Heyet adına söz alan Esat Toptani’nin konuşması bitince Sultan Abdülhamîd Han:
“Allah düşmanlarımı kahretsin. Bu âna kadar kânûndan zerre kadar ayrılmadım. Bu işleri yapanları Allah kahretsin. Benim bu işlerde hiçbir tesirim yoktur. Hattâ ayaklanma günü söyledim, “ben atıma bineyim, askerin ortasına çıkayım, ne olursa olsun, isterlerse beni öldürsünler.” dedim. Ben bunca senedir, devletimin, milletimin saâdeti için çalıştım. Dört, beş şaşkın bu fesatları çıkardı. Dolap çevirdi. Fakat kıyamet benim başıma koptu.
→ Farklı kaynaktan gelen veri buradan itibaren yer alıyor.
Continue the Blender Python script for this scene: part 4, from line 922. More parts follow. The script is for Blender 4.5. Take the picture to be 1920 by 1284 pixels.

Vallâhi benim kabahatim yoktur. Fakat, ne çare benim de kaderim böyle imiş. Allah bu fenalıklara sebebiyet verenleri kahretsin. Benim hizmetlerim meydandadır. Ben söylemeyeyim, tarih bunları yazacaktır. Pâdişah olduktan sonra îdâm cezasını kaldırdım. Ben merhametime ve hüsnüniyetle bu kadar hizmetlerime karşılık böyle hakâretler görüyorum. Kaderim böyle imiş. Bu hâdisede dahi kan dökülmemesi için pek büyük bir hizmet etti. Uğraştım, ne yapayım. Allah, milletimi, vatanımı muhafaza etsin. Zararı yok. Bu fenâlıklara vesile olanları Allah kahretsin, başka bir şey de demem.”
Sultan İkinci Abdülhamîd Han’ın bu bedduası çok kısa bir zaman sonra bu işi yapanların başına felaket getirmiştir. Ermenilerle kol kola gezen bu kişilerin her biri, bir Ermeni’nin silahından çıkan kurşunla can vermiştir.